- The Washington Times - Friday, March 23, 2007

Those in Congress who argue setting a deadline or a schedule for the “redeployment” of U.S. military forces from Iraq, based on the claim we must send the Iraqis a message about getting their security and political act together, should think further about how others will interpret this same “message.”

Clearly, we should take prudent steps to help and encourage Iraqi leaders to accelerate their efforts to secure their country so their government can function. However, sending this message by setting a timeframe for redeploying U.S. troops will only irreparably damage Iraq and harm future American generations.

Surely, there are others in addition to the Iraqis who will hear “the message.” Take, for example, the radicals who are associated with al Qaeda and the Sunni insurgency. Certainly, they will hear “a message,” which will tell them Americans are tired of the war and U.S. leaders have voted to bring the troops home. In their eyes, all they will now have to do is wait for us to leave. This interpretation would only bolster those who understand full well they cannot defeat American military forces on the battlefield, but whose sole intention is to convince American decisionmakers that the war is not worth fighting in hopes their efforts will lead to U.S. troops leaving.

Likewise, the Iranians will hear “a message.” It will be similar to the one the current set of troublemakers in Iraq will hear. Bernard Lewis, the renowned Middle East expert from Princeton University, has concluded the following: “The way that [Iranian President Mahmoud] Ahmadinejad is talking now shows quite clearly his contempt for the Western world. … They feel they are dealing with, as Osama bin Laden put it, an effete, degenerate, pampered enemy incapable of real resistance.” The message sent by setting redeployment deadlines will certainly reinforce the belief that Mr. Ahmadinejad and bin Laden already harbor.

Secretary of State Condoleezza Rice and other American leaders work tirelessly to secure the help and assistance of Iraq’s neighbors, especially those with Sunni governments. Jordan and Kuwait have been extremely helpful. While others have not been as out-in-front, recent statements by officials from Saudi Arabia, Egypt, Qatar, and the United Arab Emirates now strongly indicate that, under the right circumstances, they can be much more helpful too, but not if they hear “the message” we are pulling up stakes and going home.
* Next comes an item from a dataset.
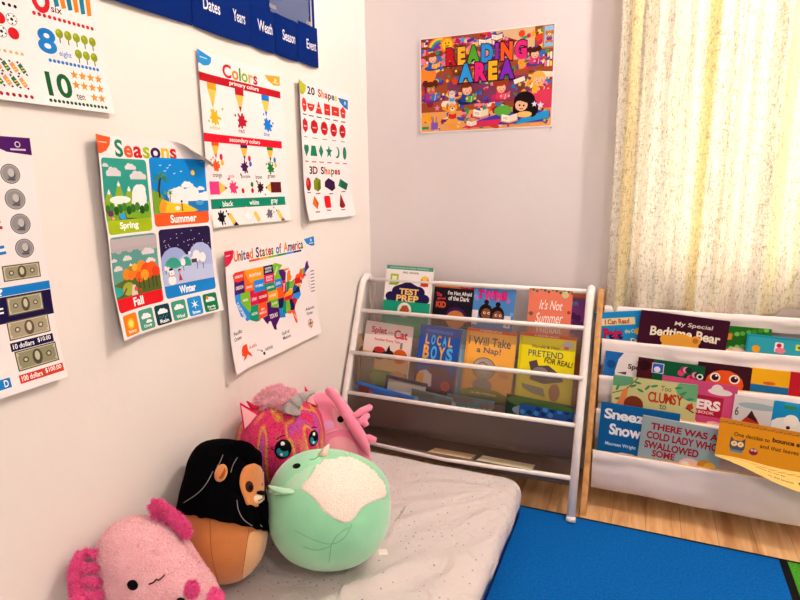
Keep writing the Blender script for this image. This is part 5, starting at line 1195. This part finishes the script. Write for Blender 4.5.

Moreover, the feeling that the U.S. abandoned its Kurdish and Shi’ite allies in Iraq after the first Gulf war lingers to this day. We encouraged their rebellion against Saddam Hussein and left them with little support to defend against the harsh retribution that followed. More recently, al Qaeda front man Ayman al-Zawahri warned our Iraqi counterparts that “America… is about to depart and abandon them, just as it abandoned their like in Vietnam.” If we leave our Iraqi partners to fend for themselves against these groups that are only too glad to watch them suffer, we will be hard-pressed to gain the trust of our allies in the future.
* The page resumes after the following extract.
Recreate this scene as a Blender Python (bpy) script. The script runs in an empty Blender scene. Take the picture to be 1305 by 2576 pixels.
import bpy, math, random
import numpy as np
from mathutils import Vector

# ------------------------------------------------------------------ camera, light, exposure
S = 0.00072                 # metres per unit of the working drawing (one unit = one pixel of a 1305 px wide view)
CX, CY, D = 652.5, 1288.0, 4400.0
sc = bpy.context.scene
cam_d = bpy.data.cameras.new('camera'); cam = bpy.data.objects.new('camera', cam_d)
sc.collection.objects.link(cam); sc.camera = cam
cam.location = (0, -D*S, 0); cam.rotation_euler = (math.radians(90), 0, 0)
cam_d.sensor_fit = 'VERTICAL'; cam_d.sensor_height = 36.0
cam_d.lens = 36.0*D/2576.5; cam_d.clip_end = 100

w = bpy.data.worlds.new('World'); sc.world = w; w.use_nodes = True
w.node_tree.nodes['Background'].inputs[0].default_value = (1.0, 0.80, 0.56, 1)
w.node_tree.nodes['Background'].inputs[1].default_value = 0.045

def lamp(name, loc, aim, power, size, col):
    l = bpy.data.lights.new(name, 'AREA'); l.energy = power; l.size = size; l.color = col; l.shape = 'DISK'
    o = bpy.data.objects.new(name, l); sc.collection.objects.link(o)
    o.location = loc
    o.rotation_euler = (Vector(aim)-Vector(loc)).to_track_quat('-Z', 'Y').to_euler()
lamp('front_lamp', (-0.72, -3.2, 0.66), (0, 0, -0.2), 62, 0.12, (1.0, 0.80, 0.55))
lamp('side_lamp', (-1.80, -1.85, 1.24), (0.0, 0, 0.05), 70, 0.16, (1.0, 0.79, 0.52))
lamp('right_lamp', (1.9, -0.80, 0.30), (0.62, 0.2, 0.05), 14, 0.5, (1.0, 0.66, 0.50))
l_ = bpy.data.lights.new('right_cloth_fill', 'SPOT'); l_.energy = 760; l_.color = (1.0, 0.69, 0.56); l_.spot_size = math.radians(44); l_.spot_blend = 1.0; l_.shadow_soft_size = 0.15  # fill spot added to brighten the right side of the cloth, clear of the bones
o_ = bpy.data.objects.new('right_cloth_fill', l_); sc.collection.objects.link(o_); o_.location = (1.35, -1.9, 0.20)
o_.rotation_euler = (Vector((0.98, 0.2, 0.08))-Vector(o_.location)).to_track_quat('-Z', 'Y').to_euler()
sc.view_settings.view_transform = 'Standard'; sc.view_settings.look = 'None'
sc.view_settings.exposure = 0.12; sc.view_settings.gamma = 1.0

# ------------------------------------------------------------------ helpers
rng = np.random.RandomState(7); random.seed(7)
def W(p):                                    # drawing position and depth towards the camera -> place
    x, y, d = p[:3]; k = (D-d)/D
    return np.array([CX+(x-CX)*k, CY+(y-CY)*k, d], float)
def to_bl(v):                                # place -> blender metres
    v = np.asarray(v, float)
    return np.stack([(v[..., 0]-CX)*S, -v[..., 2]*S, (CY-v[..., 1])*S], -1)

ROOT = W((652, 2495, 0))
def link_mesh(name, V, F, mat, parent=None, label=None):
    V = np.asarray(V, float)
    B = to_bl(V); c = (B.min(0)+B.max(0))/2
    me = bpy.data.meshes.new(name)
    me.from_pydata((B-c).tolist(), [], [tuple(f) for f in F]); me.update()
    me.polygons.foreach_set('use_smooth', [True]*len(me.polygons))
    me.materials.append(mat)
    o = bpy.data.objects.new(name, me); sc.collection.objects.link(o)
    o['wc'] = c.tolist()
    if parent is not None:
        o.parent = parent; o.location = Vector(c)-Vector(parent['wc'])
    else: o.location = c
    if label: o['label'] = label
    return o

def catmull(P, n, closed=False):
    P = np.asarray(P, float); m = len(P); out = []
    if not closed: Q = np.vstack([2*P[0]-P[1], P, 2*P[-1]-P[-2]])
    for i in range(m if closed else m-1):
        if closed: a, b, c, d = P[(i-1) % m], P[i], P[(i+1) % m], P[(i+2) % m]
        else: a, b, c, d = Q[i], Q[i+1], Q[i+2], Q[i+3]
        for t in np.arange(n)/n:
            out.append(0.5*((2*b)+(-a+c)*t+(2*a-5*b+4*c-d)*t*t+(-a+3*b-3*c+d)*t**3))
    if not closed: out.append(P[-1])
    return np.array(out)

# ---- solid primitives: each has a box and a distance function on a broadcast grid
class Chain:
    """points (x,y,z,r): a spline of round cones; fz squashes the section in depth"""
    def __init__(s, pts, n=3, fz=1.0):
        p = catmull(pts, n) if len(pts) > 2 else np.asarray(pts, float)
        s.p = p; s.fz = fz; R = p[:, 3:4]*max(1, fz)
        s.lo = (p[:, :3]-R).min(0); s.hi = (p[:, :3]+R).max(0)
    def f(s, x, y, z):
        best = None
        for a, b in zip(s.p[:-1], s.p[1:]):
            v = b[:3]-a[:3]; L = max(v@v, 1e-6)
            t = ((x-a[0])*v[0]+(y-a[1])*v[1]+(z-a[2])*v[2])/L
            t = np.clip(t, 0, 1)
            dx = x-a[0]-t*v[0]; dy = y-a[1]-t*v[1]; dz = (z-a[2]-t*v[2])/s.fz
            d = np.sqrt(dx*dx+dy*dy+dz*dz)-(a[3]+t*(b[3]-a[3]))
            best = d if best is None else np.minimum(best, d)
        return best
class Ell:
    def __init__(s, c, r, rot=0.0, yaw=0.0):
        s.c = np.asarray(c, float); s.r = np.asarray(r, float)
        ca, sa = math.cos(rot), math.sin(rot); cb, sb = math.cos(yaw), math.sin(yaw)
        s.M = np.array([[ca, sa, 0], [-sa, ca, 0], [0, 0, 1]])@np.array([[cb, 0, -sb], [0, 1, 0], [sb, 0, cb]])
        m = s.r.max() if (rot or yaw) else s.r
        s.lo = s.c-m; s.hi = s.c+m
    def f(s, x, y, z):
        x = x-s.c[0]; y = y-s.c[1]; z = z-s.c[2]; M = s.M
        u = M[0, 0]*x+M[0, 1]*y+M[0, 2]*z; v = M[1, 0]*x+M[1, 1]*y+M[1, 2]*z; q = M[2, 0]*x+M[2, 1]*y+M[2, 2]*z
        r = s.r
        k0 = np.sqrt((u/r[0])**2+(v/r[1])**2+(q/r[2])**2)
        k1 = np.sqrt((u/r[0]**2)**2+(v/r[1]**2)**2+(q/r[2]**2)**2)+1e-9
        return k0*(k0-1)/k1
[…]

Think also about “the message” this would send to our service members in Iraq. We have entrusted their lives to the leadership of Gen. David Petraeus and have a moral commitment to ensure he has the resources to execute the mission we have given him. That commitment does not “expire” in October 2008.

Gen. Petraeus forewarned troops more than a week ago that “success will take months” and they have many tough days ahead. It is important to ensure they have the commitment of this Congress to enable them to complete their mission unfettered by artificial deadlines imposed by Capitol Hill warriors. We carry that same moral obligation to the family members of our troops to illustrate their sacrifices have not been in vain. We owe this much to our “new Greatest Generation.”

Finally, it is critical that we consider “the message” the American people will hear. It seems the message that should be sent to the American people is that the threat posed by radical jihadists will not go away anytime soon, and that we must prepare, as a people, to deal with the very serious dangers associated with it over the long term. However, as a result of congressional efforts to set a timeline for redeployment, “the message” to Americans across the country instead will be that radical jihadists in Iraq and in other parts of the Middle East who were thought to be a danger to the U.S., must not have been so bad after all.

Perhaps those who would vote in Congress to set a deadline or any other maneuver aimed at limiting the ability of the White House and the Defense Department to manage this dangerous situation under the guise of sending a message to the Iraqi leadership will consider how others will receive and interpret their message.

The future stability of Iraq and America’s national security would be better served if, as a Congress, we sent one clear message regarding this war — that we will stand with our allies and partners until Iraq’s goals of unity and stability are realized.

Jim Saxton, New Jersey Republican, is a ranking member of the House Armed Services Committee and founder and senior member of the House Terrorism and Unconventional Threats Subcommittee.